— Вы не читаете по-французски?.. Ах, да, я вас уже спрашивал… Я хотел поделиться с вами наслаждением, которое я получаю от чтения книги Гюго о Шекспире. Я читаю ее понемногу. Она возбуждает столько мыслей, что большими порциями читать ее просто невозможно. Это сокровищница мыслей, и не только о Шекспире, но и об искусстве вообще. Читая ее, чувствуешь себя мальчиком… Не могу удержаться, чтобы не показать вам кое-что… (Он читает, тут же сразу переводя текст.) «Дать каждой вещи столько пространства, сколько ей нужно, ни больше, ни меньше — вот что такое простота в искусстве. Простота — это справедливость. Таков закон истинного вкуса. Каждая вещь должна быть поставлена на свое место и выражена своим словом. При том единственном условии, что будет существовать некое скрытое равновесие, и сохраняется некая таинственная пропорция, самая величайшая сложность, будь то в стиле или в композиции, может быть простотой…»
Б. Л. останавливается и с торжеством глядит на меня, как бы предлагая разделить свое восхищение. Я хочу что-то сказать, но он меня прерывает:
— Нет, подождите, это еще не все. Вот, слушайте… «Простота поэзии подобна ветвистому дубу. Разве дуб производит на вас впечатление чего-то византийского или утонченного? Его бесчисленные антитезы: гигантский ствол и крошечные листья, твердая кора и бархатистый мох, свет, выпиваемый им и отбрасываемая им тень, ветви, венчающие героев, и плоды, питающие свиней, — неужели это все признаки надуманности, манерности и плохого вкуса? Не слишком ли дуб остроумен? Быть может, он смешной жеманник? Страдает гонором и важностью? Или принадлежит к упадочной школе? Неужели же простотой имеет право называться только кочан капусты?..»

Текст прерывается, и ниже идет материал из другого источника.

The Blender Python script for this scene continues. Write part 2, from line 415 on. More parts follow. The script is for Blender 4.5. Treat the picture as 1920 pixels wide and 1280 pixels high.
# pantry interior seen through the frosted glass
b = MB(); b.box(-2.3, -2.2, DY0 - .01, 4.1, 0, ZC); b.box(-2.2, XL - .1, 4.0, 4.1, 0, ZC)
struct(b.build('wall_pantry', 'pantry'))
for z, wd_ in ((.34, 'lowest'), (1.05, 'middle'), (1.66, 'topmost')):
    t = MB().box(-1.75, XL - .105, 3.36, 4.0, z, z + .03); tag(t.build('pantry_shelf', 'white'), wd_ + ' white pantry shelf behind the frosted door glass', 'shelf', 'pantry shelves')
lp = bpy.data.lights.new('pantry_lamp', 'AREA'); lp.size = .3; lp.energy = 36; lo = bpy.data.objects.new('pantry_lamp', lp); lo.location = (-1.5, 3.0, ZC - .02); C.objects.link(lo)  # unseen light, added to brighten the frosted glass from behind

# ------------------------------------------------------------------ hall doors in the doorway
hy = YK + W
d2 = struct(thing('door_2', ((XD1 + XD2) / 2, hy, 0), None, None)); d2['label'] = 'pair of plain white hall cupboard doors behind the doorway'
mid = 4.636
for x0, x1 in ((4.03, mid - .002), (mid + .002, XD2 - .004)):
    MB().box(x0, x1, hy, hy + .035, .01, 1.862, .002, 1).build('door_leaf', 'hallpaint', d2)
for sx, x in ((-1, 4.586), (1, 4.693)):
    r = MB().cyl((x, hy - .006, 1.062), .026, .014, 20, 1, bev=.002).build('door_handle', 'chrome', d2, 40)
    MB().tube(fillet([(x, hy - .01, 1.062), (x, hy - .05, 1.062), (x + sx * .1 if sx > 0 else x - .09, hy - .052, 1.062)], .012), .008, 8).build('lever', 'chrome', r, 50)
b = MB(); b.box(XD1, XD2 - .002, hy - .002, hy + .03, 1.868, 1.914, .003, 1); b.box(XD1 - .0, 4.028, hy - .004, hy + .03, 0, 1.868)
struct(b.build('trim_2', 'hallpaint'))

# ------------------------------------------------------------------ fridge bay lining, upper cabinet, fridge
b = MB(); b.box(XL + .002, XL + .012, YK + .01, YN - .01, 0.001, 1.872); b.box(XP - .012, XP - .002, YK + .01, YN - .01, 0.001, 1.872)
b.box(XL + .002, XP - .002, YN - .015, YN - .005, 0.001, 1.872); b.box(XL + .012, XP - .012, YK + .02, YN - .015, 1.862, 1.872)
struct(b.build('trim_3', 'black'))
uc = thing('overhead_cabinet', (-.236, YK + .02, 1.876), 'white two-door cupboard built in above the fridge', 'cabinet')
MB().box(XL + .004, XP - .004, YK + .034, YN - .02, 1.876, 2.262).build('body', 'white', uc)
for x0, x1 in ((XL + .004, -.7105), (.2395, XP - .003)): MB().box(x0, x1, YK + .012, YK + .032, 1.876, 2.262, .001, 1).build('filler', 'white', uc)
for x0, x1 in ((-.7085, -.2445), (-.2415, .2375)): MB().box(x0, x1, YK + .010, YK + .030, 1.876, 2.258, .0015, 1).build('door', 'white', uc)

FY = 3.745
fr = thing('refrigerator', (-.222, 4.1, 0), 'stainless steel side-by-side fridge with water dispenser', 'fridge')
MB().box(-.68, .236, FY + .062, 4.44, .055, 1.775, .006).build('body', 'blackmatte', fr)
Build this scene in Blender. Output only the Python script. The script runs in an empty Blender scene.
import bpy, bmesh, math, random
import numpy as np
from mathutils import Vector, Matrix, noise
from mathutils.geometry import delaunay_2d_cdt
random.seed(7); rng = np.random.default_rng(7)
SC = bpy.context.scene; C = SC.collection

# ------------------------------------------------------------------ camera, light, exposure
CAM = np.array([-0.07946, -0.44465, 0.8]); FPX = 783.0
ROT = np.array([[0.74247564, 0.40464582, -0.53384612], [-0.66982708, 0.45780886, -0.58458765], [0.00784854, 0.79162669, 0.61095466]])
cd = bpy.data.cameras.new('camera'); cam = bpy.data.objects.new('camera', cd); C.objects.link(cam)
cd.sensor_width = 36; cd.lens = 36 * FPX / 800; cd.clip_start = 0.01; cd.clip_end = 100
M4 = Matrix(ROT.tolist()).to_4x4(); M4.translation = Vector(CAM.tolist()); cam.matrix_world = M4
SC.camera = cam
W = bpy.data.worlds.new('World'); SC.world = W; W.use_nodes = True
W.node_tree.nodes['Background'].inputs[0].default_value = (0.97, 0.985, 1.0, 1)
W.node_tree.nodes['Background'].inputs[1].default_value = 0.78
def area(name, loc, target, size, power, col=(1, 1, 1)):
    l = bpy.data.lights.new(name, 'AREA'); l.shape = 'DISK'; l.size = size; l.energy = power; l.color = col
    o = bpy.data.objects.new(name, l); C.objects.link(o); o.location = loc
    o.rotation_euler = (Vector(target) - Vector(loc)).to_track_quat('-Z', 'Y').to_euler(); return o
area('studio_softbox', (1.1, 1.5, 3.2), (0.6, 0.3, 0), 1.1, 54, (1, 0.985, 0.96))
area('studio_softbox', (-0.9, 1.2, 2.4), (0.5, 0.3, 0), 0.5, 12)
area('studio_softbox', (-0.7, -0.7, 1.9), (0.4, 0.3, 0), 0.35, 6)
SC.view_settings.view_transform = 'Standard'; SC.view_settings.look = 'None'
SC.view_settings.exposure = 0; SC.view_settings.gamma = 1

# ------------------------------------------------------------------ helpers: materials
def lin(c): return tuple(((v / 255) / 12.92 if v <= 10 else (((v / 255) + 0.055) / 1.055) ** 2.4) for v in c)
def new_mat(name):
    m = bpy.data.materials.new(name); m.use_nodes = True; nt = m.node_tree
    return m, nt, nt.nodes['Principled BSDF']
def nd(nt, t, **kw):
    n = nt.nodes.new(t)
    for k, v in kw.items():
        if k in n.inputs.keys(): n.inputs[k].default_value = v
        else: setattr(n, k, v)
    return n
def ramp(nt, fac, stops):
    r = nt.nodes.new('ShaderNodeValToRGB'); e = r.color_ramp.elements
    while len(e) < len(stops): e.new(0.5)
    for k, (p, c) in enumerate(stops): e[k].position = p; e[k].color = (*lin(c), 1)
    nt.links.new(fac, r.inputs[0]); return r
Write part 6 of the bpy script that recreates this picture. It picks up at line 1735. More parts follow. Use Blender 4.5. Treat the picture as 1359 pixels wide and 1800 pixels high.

Остановившись и передохнув, Б. Л. продолжает: «У Шекспира нет сдержанности, нет умеренности, нет границ, нет умолчаний. Что же у него есть? У него есть все. У него отсутствует только отсутствие. Он ничего не бережет про запас. Он не постится. Он не знает преград как буйная поросль, как набухшие семена, как утренний рассвет, как пламя. Если вам холодно, вы можете погреть руки у этого пожара. Он отдается, он раздает себя, он щедро наделяет собой и все-таки не исчерпывается. Он просто не может быть опустошенным. В нем есть все и нет одного — дна. Наполняет себя и растрачивает, он разбрасывает себя пригоршнями и лопатами и опять начинает сначала. Это какая-то дырявая корзина духа из волшебной сказки… В глубине его смятения — спокойствие, потому что его смятение — это человечность…»
— Вы знаете, с тех пор как я работаю над переводами Шекспира, мне хочется написать что-то о нем. Нет, вернее, мне хотелось, пока я не прочел эту книгу Гюго. Теперь я просто не смею. Подумайте только, она у нас не переведена… Нет, послушайте еще. Я вам не надоел? Ну, хорошо…
«Гамлет прикидывается помешанным не для того, чтобы ему было удобнее выносить план мести, а для того, чтобы не быть убитым. Поэт — в то же время прекрасный историк, знающий нравы этих зловещих королевств. В те времена горе было тому, кто узнавал про преступление, совершенное королем. Вольтер предполагает, что Овидий был выслан из Рима за то, что знал что-то страшное про Августа. Знать, что король — убийца, само по себе было государственным преступлением. Человек, подозреваемый в подозрении, мог считать себя погибшим…»
Б. Л. читает характеристику Макбета. Я рассказываю ему, как однажды в разговоре о процессах 1936–1938 годов В. Э. Мейерхольд сказал:
— Читайте и перечитывайте «Макбета»!.. Б. Л. охает, замолкает, потом говорит:
— Нет не будем об этом. Это слишком страшно… (Помолчав.) Вот видите, какой живой этот великий Шекспир. Он нам внушает ассоциации, от которых страшно…
Он пересказывает наблюдение Гюго о «двойном действии» Шекспира.
Говорим о его переводах. Его отношение к ним — образец того, как должен писатель относиться к вынужденно-необходимой, хотя и не основной своей работе: взявшись за них, он заставил себя этим искренне увлечься.
28 января
Очередная «литературная среда» в Доме учителя. Асеев читает отрывки из новой поэмы, еще не законченной им, и новые лирические стихи.